Clearly the speaker felt quite strongly, in this time of crisis in 1894, about putting public health before immigration. However, it also demonstrates the conditionality by which the Chinese lived in Hong Kong. Rather than being told, we are passing this law here, whether you like it or not, learn to live with it, the Chinese were told, we are passing this law, if you don't like it, leave and if you don't comply we will expel you.

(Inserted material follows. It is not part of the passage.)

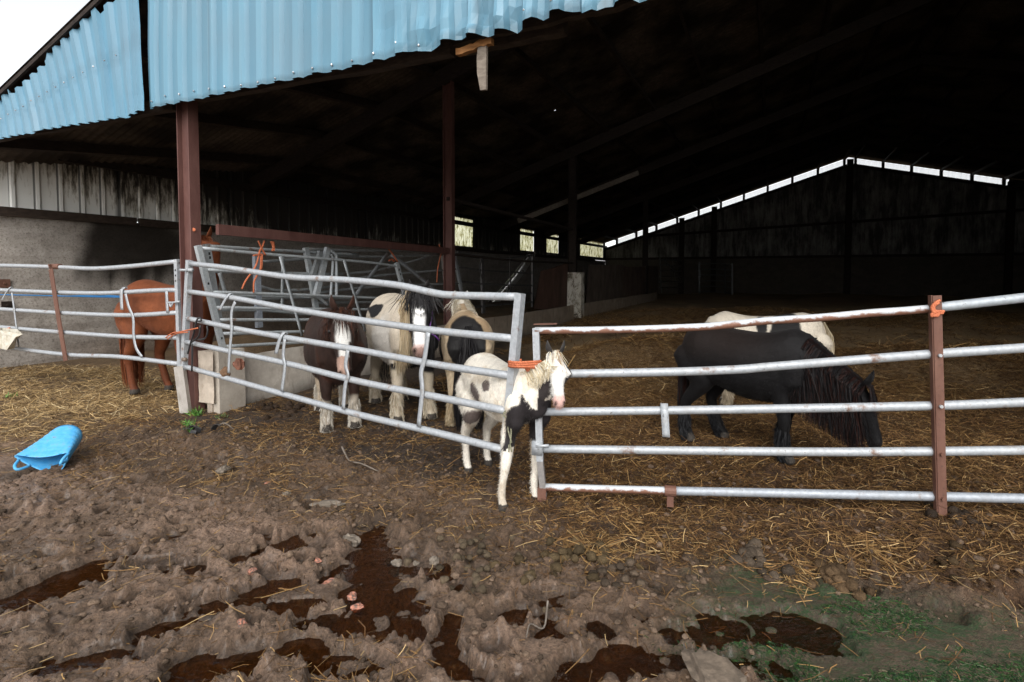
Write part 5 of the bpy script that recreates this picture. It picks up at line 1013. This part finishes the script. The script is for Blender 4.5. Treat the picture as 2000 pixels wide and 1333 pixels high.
# 6 black pony grazing
def c_black(P, H, inh, tn, n1, n2):
    c = flat(P, (.0060, .0055, .0060), n1, n2, .3, .3); return lerp(c, (.012, .0075, .006), ss(.62, .86, P[:, 2]) * ss(.5, -.1, P[:, 0]) * .9)
horse('pony', 'black pony with a long tangled mane grazing behind the right gate', 'pony', (2.05, 3.98), (1.58, 4.50), .96, c_black, [(.007, .006, .007), (.010, .008, .008), (.007, .0065, .007), (.03, .011, .008)], neck=(-33, 4, .46), head=(-70, 8, .44), sx_=1.05, girth=1.10, mane_len=.40, mane_n=1150, mane_side=-1, tail_len=.86, tail_n=420, feather=lambda k: [(.010, .010, .011), (.016, .016, .018)], fl=.12, legs={'fr': (.02, -.02), 'fl': (-.10, .02), 'hr': (-.06, 0), 'hl': (.12, .0)})
# 7 pale one behind it
def c_pale(P, H, inh, tn, n1, n2):
    c = flat(P, (.55, .49, .40), n1, n2, .12, .15); bk = np.maximum(ell(P, (-.16, .1, .80), (.13, .3, .22)), ell(P, (.02, .2, .9), (.05, .2, .14))); return lerp(c, (.014, .013, .013), step(bk + .3 * n1, .06))
pr, pk_ = horse('pony', 'cream pony with a black saddle patch half hidden behind the black pony', 'pony', (2.10, 5.45), (2.84, 5.15), .95, c_pale, [(.58, .50, .36), (.48, .39, .26)], neck=(-52, 4, .42), head=(-74, 0, .40), girth=1.12, sx_=1.08, mane_len=.2, mane_n=240, tail_len=.62, tail_n=420, tail_w=.08, feather=lambda k: [(.48, .40, .29), (.34, .27, .18)], fl=.2, legs={'fl': (.0, .02), 'hl': (.05, 0)})
mm = MB(); HWf, sc = pk_['HW'], pk_['s']; mm.tube(curve([HWf(.60, -.13, -.28) * sc, HWf(.62, -.14, -.12) * sc, HWf(.63, 0, .04) * sc, HWf(.62, .14, -.12) * sc, HWf(.60, .13, -.28) * sc], 4), .012, 6); x = build('halter', mm, M['navy'], None, True); x.parent = pr

# ------------------------------------------------------------------ blue tub, stones, dung, weeds, sticks
tub = thing('rubber_tub', 'squashed bright blue rubber tub lying on its side in the mud at left', 'tub', on_ground(85, 915))
ax0 = np.array(at(108, 888, 4.36)); mouth = np.array(at(56, 922, 4.06)); axd = nrm3(mouth - ax0); sd_ = nrm3(np.cross(axd, Zv)); upd = np.cross(sd_, axd)
def tub_ring(t, a, th=0.):
    r = .126 + .036 * t - th; sq = .62 - .40 * t                     # mouth pressed nearly flat
    c = ax0 + axd * (.31 * t - .155)
    rr = r * (1 + .03 * math.sin(3 * a + 1)); wide = .95 + .22 * t
    dz = -.06 * t + .03 * math.cos(2 * a) * t - (.07 * math.exp(-((a - 4.2) / .6) ** 2) * t)
    return c + sd_ * rr * wide * math.cos(a) + upd * (rr * sq * 1.25 * math.sin(a) + dz)
m = MB(); na = 44; AA = np.linspace(0, 2 * math.pi, na, endpoint=False); TT = np.linspace(0, 1, 22)
out = np.array([[tub_ring(t, a) + nrm3(sd_ * math.cos(a) + upd * math.sin(a)) * .0025 * math.sin(t * 85) for a in AA] for t in TT]); inn = np.array([[tub_ring(t, a, .009) for a in AA] for t in TT])
idx = np.arange(22 * na).reshape(22, na); f = [(idx[i, j], idx[i, (j + 1) % na], idx[i + 1, (j + 1) % na], idx[i + 1, j]) for i in range(21) for j in range(na)]
m.add(out.reshape(-1, 3), f); m.add(inn.reshape(-1, 3), [q[::-1] for q in f]); n_ = 22 * na
m.f += [(int(idx[21, j]), int(idx[21, (j + 1) % na]), int(idx[21, (j + 1) % na]) + n_, int(idx[21, j]) + n_) for j in range(na)]; m.m += [0] * na
m.f.append(tuple(int(q) for q in idx[0][::-1])); m.m.append(0)
sh = float(ground_z(*tub.location[:2])); zmin = np.vstack(m.v)[:, 2].min(); tz = sh - .03 - zmin
for k in range(len(m.v)): m.v[k] = m.v[k] + Zv * tz
build('shell', m, M['tub'], tub, True)
for a in (math.pi + .15, -.75):
    m = MB(); p0, p1 = tub_ring(1, a - .28) + Zv * tz, tub_ring(1, a + .28) + Zv * tz; e = (p0 + p1) / 2 + axd * .085 - Zv * .01
    m.tube(curve([p0, (p0 * .6 + e * .4) + axd * .03, e, (p1 * .6 + e * .4) + axd * .03, p1], 6), .011, 8); build('handle', m, M['tub'], tub, True)
def stone(name, label, px, py, r, col, seed, sq=(1.2, .9, .6), group=None, up=.25):
    q = on_ground(px, py); q[2] = max(q[2], WATER_Z - .01); vv, ff = lump_verts(r, sq, seed, 2); m = MB(); a = seed * 1.7; R2 = np.array([[math.cos(a), -math.sin(a), 0], [math.sin(a), math.cos(a), 0], [0, 0, 1]])
    rg = np.random.default_rng(seed); vv = vv @ R2.T; vv = np.round(vv / (r * .34)) * (r * .34) * .45 + vv * .55                # broken faces
    m.add(vv + q + Zv * r * up, ff, np.asarray(col) * rg.uniform(.75, 1.2, (len(vv), 1)) if 'brick' not in name else np.where(rg.random((len(vv), 1)) < .45, np.array([[.13, .098, .078]]), np.asarray(col) * rg.uniform(.8, 1.1, (len(vv), 1)))); return tag(build(name, m, M['stone'], smooth=False, loc=q), label, 'brick' if 'brick' in name else 'stone', group)
BR = (.52, .22, .145)
for px, py, r, sd2, lab in ((492, 1112, .022, 1, 'orange brick chip beside the dark puddle at left of centre'), (646, 1116, .036, 2, 'largest muddy orange brick piece at the edge of the biggest puddle'), (688, 1138, .026, 3, 'upper of two orange brick pieces standing in the biggest puddle'), (697, 1158, .026, 4, 'lower of two orange brick pieces standing in the biggest puddle'), (620, 1092, .018, 9, 'orange brick chip on the mud bank above the biggest puddle'), (471, 1217, .021, 5, 'orange brick chip on the mud ridge in the lower left'), (522, 938, .018, 6, 'tiny orange brick chip in the mud in front of the middle gate')):
    stone('brick_fragment', lab, px, py, r, BR, sd2, (1.3, .9, .6), 'broken brick pieces in the mud')
for px, py, r, sd2, lab, sq in ((684, 1040, .048, 11, 'pale brown stone at the top edge of the biggest puddle', (1.2, .9, .75)), (436, 917, .050, 12, 'long muddy stone beside a straw wisp below the middle gate', (1.5, .8, .6)), (640, 985, .05, 13, 'flat slab like stone half sunk in mud above the biggest puddle', (2.0, .7, .35)), (1400, 1322, .10, 14, 'broad flat pale slab at the bottom edge of the photo', (1.5, .9, .32)), (775, 1079, .026, 15, 'round grey stone in the water, the leftmost of a row', (1.1, 1, .8)), (812, 1078, .020, 16, 'small round grey stone in the row at the right of the biggest puddle', (1, 1, .8)), (848, 1078, .026, 17, 'round grey stone ending the row right of the biggest puddle', (1, 1, .9)), (560, 955, .03, 18, 'small brown stone on the mud below the middle gate', (1.2, 1, .6))):
    stone('stone', lab, px, py, r, (.19, .155, .12) if sd2 != 14 else (.17, .13, .095), sd2, sq)
def dung(label, px, py, n, spread_, r, seed, col=(.115, .085, .055)):
    col = np.array(col) * np.array([.66, .60, .52])
    q = on_ground(px, py); rg = np.random.default_rng(seed); t = thing('dung_pile', label, 'dung', q, 'horse droppings')
    for k in range(n):
        m = MB(); d_ = rg.normal(0, spread_, 2); x, y = q[0] + d_[0], q[1] + d_[1] * .8; h = .035 * math.exp(-(d_ @ d_) / (spread_ ** 2)) * (k % 2); vv, ff = lump_verts(r * rg.uniform(.75, 1.2), (1.15, 1, .85), seed * 50 + k, 1); a = rg.uniform(0, 6); R2 = np.array([[math.cos(a), -math.sin(a), 0], [math.sin(a), math.cos(a), 0], [0, 0, 1]])
        m.add(vv @ R2.T + (x, y, float(ground_z(x, y)) + r * .12 + h), ff, np.array(col) * rg.uniform(.6, 1.4)); build('dropping', m, M['clod'], t, True)
dung('heap of round brown droppings under the right gate, lowest on the straw', 1628, 1130, 26, .060, .030, 1, (.13, .09, .055)); dung('dark wet droppings scattered round the foot of the rusty post', 1845, 1000, 18, .11, .026, 2, (.06, .045, .035)); dung('grey droppings in a loose heap below the middle of the right gate', 1478, 1092, 16, .055, .030, 3, (.12, .098, .08)); dung('scattered olive brown droppings beside the pale straw drift', 1120, 1085, 34, .16, .026, 4, (.13, .10, .06)); dung('row of grey brown droppings at the muddy edge below the pale straw', 1230, 1110, 16, .11, .024, 5, (.125, .10, .08)); dung('spread of small droppings on the mud between the puddle and the foal', 925, 1090, 40, .20, .022, 6, (.14, .115, .085)); dung('heap of droppings on dark earth behind the middle gate by the low wall', 560, 795, 30, .22, .035, 7, (.07, .05, .038)); dung('flattened droppings in the straw right of the rusty post', 1852, 1092, 12, .06, .026, 8, (.11, .078, .045))
def tuft(label, px, py, n, L, seed, cols):
    q = on_ground(px, py); k0 = RNG.normal(0, .03, (n, 2)); root = np.stack([q[0] + k0[:, 0], q[1] + k0[:, 1], np.full(n, q[2] - .01)], -1); d = RNG.normal(0, .45, (n, 3)); d[:, 2] = 1; d /= np.linalg.norm(d, axis=1)[:, None]; Ls = L * RNG.uniform(.5, 1.1, n)
    P_ = np.stack([root, root + d * (Ls * .5)[:, None], root + d * Ls[:, None] + np.array([0, 0, -.25]) * Ls[:, None] * np.abs(d[:, :1])], 1); m = MB(); strands(m, P_, np.full(n, .009), pick(cols, n), .1); tag(build('grass_tuft', m, M['leaf'], loc=q), label, 'grass', 'green tufts by the column')
GRN = [(.09, .22, .035), (.14, .30, .05), (.06, .15, .03)]
tuft('bright green grass tuft at the foot of the brown column', 384, 806, 60, .12, 1, GRN); tuft('thin green weed in the mud in front of the brown column', 368, 832, 40, .10, 2, GRN); tuft('small weed beside black scraps before the column', 373, 845, 26, .08, 3, GRN); tuft('short weed at the broken foot of the low wall', 432, 812, 26, .07, 4, [(.10, .14, .05), (.07, .12, .04)]); tuft('few green blades in the hay near the left edge', 22, 775, 26, .09, 5, GRN)
m = MB(); q = on_ground(378, 846)
for k in range(6):
    a = q + np.array([RNG.normal(0, .09), RNG.normal(0, .05), .015]); b_ = a + np.array([RNG.normal(0, .09), RNG.normal(0, .06), RNG.uniform(0, .05)]); m.strip(curve([a, (a + b_) / 2 + Zv * .03, b_], 4), .05, .004, (0.2, .3, 1))
tag(build('plastic_scrap', m, M['strap'], loc=q), 'torn black plastic scraps trodden in before the brown column', 'plastic')
def twig(label, pts, r, mat='greywood'):
    P_ = [on_ground(*p_) + Zv * (.012 + e) for p_, e in pts]; m = MB(); m.tube(curve(P_, 5), np.linspace(r, r * .5, len(curve(P_, 5))), 6); tag(build('twig', m, M[mat], loc=P_[0]), label, 'twig')
twig('pale forked root lying in mud below the middle gate', [((668, 880), .05), ((682, 898), .01), ((706, 914), .02), ((740, 925), .0)], .008); twig('thin pale curled stem at the left of the green slime', [((1070, 1168), .03), ((1062, 1200), .0), ((1036, 1212), .01), ((1028, 1240), .0)], .005); twig('bleached bent stick on the mud in front of the low wall', [((424, 832), .01), ((440, 829), .03), ((456, 836), .0)], .010)
m = MB(); q = at(468, 722, 5.62); vv, ff = lump_verts(.06, (.9, .5, 1), 5, 2); m.add(np.round(vv / .03) * .03 * .5 + vv * .5 + at(466, 712, 5.60), ff, (.26, .11, .07)); tag(build('brick_lump', m, M['stone'], loc=q), 'rusty brown broken brick wedged behind the lower rails of the middle gate', 'brick')
m = MB(); q = GM.p(440, 728); vv, ff = lump_verts(.045, (1, .8, 1.2), 6, 2); m.add(vv + q, ff, (.17, .10, .06)); tag(build('mud_lump', m, M['clod'], loc=q), 'lump of dung and straw stuck on the bottom rail of the middle gate', 'mud')
for px, py, lab in ((20, 405 + 113, 'x'),): pass
for px, py, w, h, lab in ((8, 554, .16, .14, 'upper rusty fixing plate on the concrete wall at the left edge'), (14, 596, .15, .12, 'lower dark fixing plate on the concrete wall at the left edge')):
    q = onplane(px, py, BW(VL + .03, 0, 0), BW(VL + .03, 5, 0)); m = MB(); m.box(q, BUv * w / 2, BVv * .008, Zv * h / 2); m.tube([q, q + BVv * .03], .018, 6); tag(build('wall_plate', m, M['rust'] if py < 570 else M['roofsteel'], loc=q), lab, 'plate', 'fixing plates on the concrete wall')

Of course, the Attorney-General was right to insist on such draconian measures, which only fairly imposed a 'universal' ideal of health policy to the entire population, than rather selectively just to the Europeans. But it also does reveal fissures about the ideas of who constituted a 'citizen' or a colonist of Hong Kong at this time. These ideas persisted until well past World War II, giving rise to the mythology that all the Chinese of Hong Kong, like the Western inhabitants, were simply sojourners on their way to somewhere else.